Over the past three decades Africa received 3.8% of global climate-related research funding, despite the fact the continent has contributed among the least to greenhouse gas emissions, yet have already experienced widespread losses and damages.

According to the latest Intergovernmental Panel on Climate Change (IPCC) report, titled “Climate Change 2022: Impacts, Adaptation and Vulnerability”, up to 3.6 billion people are living in climate “hot spots”, with most of these areas in Africa, Asia and South America. The report was released in February 2022.  Climate-related research in Africa “faces severe funding constraints, with unequal funding relationships between countries and their research partners in Europe and North America. This figure is incommensurate with Africa’s high vulnerability to climate change.”
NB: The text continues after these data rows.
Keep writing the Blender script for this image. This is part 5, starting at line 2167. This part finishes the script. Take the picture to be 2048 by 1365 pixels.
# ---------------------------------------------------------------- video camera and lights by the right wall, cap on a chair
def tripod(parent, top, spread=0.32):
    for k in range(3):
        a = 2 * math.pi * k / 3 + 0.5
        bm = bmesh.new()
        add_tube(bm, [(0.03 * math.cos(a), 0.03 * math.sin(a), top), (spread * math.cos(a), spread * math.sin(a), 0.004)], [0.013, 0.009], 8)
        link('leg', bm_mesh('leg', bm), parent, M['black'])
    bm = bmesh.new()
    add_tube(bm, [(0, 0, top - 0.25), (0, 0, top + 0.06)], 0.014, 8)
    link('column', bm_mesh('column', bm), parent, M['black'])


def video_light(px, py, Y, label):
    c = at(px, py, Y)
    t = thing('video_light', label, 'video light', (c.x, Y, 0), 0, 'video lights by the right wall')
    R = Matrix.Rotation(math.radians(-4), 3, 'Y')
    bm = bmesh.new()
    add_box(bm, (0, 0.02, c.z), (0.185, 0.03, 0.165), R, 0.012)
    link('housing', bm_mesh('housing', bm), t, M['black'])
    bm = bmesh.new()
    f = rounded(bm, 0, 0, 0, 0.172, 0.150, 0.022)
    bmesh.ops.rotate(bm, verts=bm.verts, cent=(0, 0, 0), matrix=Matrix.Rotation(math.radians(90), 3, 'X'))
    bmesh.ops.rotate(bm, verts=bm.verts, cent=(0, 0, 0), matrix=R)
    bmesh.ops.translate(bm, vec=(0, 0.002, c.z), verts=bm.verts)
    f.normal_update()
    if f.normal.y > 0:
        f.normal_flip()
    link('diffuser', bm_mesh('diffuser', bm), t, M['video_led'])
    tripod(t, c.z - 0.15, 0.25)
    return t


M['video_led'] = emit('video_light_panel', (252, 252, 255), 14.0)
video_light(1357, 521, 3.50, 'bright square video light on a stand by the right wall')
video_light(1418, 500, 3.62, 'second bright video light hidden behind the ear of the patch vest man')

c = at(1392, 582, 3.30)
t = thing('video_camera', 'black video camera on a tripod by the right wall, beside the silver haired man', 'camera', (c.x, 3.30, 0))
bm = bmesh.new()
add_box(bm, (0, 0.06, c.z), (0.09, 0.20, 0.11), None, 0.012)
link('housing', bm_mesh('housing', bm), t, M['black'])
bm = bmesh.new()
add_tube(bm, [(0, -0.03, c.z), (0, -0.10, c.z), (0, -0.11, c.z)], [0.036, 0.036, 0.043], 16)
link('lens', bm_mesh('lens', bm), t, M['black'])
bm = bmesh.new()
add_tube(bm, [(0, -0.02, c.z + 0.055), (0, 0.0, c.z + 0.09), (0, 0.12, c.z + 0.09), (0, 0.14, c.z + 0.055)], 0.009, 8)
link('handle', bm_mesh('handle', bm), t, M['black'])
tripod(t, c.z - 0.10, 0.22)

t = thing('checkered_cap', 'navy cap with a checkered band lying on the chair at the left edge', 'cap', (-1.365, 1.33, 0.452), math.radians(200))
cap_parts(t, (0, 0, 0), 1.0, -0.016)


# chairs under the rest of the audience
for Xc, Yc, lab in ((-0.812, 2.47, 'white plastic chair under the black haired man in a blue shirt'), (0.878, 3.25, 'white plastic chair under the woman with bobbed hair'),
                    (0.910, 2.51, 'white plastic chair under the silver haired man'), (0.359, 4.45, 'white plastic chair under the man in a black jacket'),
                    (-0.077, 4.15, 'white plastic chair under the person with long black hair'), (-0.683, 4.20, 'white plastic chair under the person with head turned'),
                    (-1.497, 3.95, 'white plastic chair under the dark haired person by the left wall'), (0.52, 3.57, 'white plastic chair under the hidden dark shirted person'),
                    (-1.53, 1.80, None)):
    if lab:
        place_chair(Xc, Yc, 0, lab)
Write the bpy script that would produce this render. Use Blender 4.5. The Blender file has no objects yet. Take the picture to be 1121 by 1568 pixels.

The implications of this latest report for Southern Africa were discussed during a recent webinar hosted by the African Climate Development Initiative (ACDI) at UCT and the School for Climate Studies at SU.  During the webinar, Dr Chris Trisos, one of the lead authors on the African chapter, said “existing research funding focuses mostly on ecosystems, food systems and water, with much less funding for other sectors at high risk such as health and cities.”

This lack of Africa-focused research has serious implications. Not only are research agendas shaped from a northern hemisphere perspective, but African researchers are positioned primarily as recipients engaged to support these agendas instead of being equal partners in setting the agenda. These inequities in funding and research leaderships reduce our adaptive capacity.

The situation is further exacerbated by the lack of data coming out of Africa:

  • Sparse and intermittent weather station data limit attribution of climate trends to human-caused climate change for areas such as Central Africa and hinder more accurate climate change projections.
  • Only 25 of the 54 African countries conducted surveys that could be used to construct measures of poverty during 2000-2010.

Because of these challenges, much of what is known about climate impacts and risks in Africa relies on evidence from global studies that use data largely from outside Africa”.